En La noche americana, Francois Truffaut
aconseja a las realizadores de cine no meterse jamás con un gato en acción. También me
lo dijo Hector Olivera a la hora de escribir el
guión de Una sombra ya pronto serás. ¿Cómo hacer para que dos gatos de cine interpreten disciplinadamente a los que aparecen en
la novela? Yo los puse en el libreto nada más
que para aplacar mis miedos. Con una sonrisa; Olivera me dijo que estaba loco: un gato
actor, el negro, tendría que seguir al personaje de Miguel Angel SoIá, lavarse a su lado
comerse una laucha y echarse a dormir. El otro un colorado, aparece al final, poco después que Pepe Soriano, el Coluccini de la película, haya tenido una charla con Dios.
Olivera decidió que no hubiera gatos, pero creo que estoy a tiempo de convencerlo de que ponga al menos una silueta. Cuando hablábamos de eso, todavía Gibbins no se había arrojado al incendio. Yo creía, Dios me perdone, que Matheson se había muerto de viejo. Pero no: allí estaba, peleando frente al fuego, apartando maderas en llamas, abriendo un camino para que su gato pudiera escapar con él. En el revoltijo alcanzó a salvar una carpeta con su último manuscrito. Es que siempre cuando uno rescata un manuscrito, hay un gato adentro.
Cuando yo era chico mi gato Pulqui era mono,
león, pirata y bandolero. Yo lo acechaba
entre las plantas del jardín y me le tiraba encima con el cuchillo de madera entre los dientes. Ahora mi hijo combate contra la gata Virgula que le devuelve los golpes. Son arañazos de mentira, en un revoltijo de sillas volteadas y malvones floridos. Las suyas, como
las mías antes, son fantasías de selvas y mares, de castillos y mosqueteros. Esos años felices e irrecuperables en los que uno aprende,
si aprende algo, que los gatos nos traen a domicilio el misterio de la creación. Chandler
les atribuía toda la sabiduría y creía que provocaban la explosión creadora. Un día le pidieron que hablara de Philip Marlowe y prefirió que fuera Taki la que la hiciera por él.
Pretendía que era la gata quien escribía sus
novelas bien entrada la noche: A mí suele pasarme algo parecido.
Richard Matheson perdió todo; la casa los
muebles y los premios, pero alcanzó a salvar
lo esencial: esa mirada que lo sostiene por las
noches, cuando la palabra no viene y la novela no avanza. Esa mirada que nos atornilla
al sillón, ese ronroneo que precede a la llegada del diablo.
Poe, Lovecraft y Matheson asociaron los gatos al horror; en los dibujos animados Willam Hanna y Joe Barbera le dieron a Tom El papel de víctima y al ratón Jerry el de la picardía.
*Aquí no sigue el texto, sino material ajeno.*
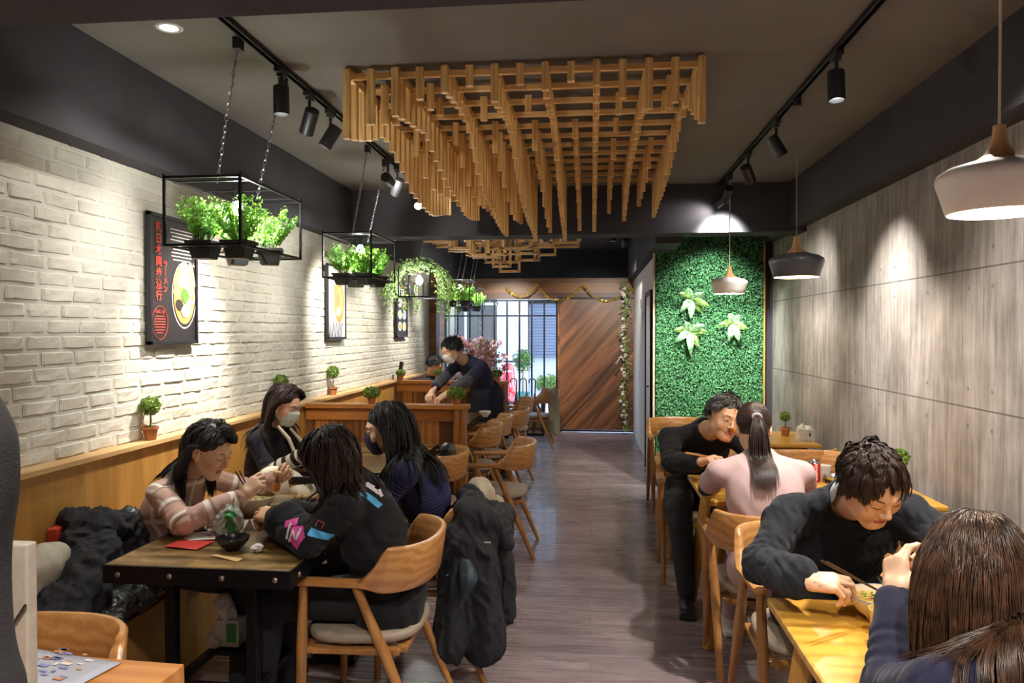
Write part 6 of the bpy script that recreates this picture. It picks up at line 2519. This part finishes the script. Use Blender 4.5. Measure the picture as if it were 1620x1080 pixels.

El gato Félix fue un gran héroe yanqui de los año treinta, puritano y travieso. El Fritz the Cat, de Ralph Baskhi y Robert Crumb, sintetizó los eróticos y crueles años de mi juventud; apareciendo en 1968, Fritz es el primer gato de dibujo que vuelve de Vietnam, se droga, callejea de un
prostíbulo a otro, fuma como un escuerzo,
duerme con las mejores chicas, incluida su
hermana, y termina asesinado por una gata
vieja a la que había abandonado en tiempos
mejores.
En cambio, Walt Disney detestaba a los gatos. Recién en 1970 se decidió a crear un personaje que, por supuesto, no le dejó éxito ni .
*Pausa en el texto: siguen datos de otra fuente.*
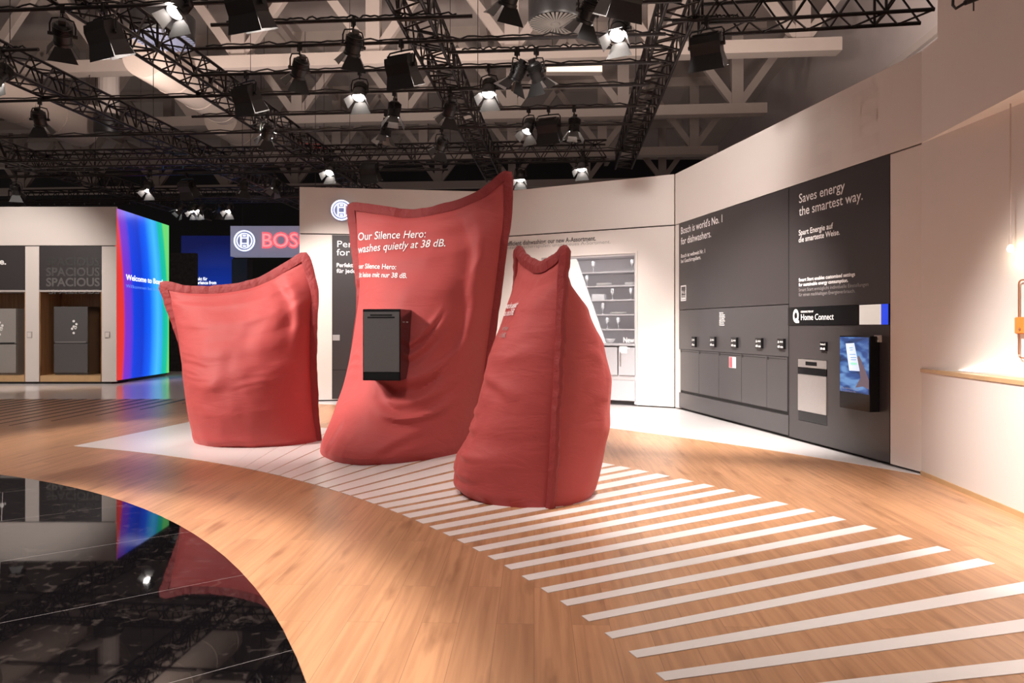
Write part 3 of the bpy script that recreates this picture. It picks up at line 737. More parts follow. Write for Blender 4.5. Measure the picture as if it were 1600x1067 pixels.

plata. Disney era uno de esos tipos que nunca se hacen querer por los gatos. Creo que fue
Chandler quien lo dijo. No se si en la biografía del detective Marlowe o en la propia. Hace unos días, una investigadora que prepara
un libro de reportajes a escritores argentinos
nos pidió a sus entrevistados que trazáramos
cada uno una breve autobiografía. ¿Como hacerlo? ¿Cómo hablar de nosotros si no sabemos quienes somos? Le dije que yo no tengo biografía. Me la van a inventar los gatos que
vendrán cuando yo esté, muy orondo, sentado en el redondel de la luna.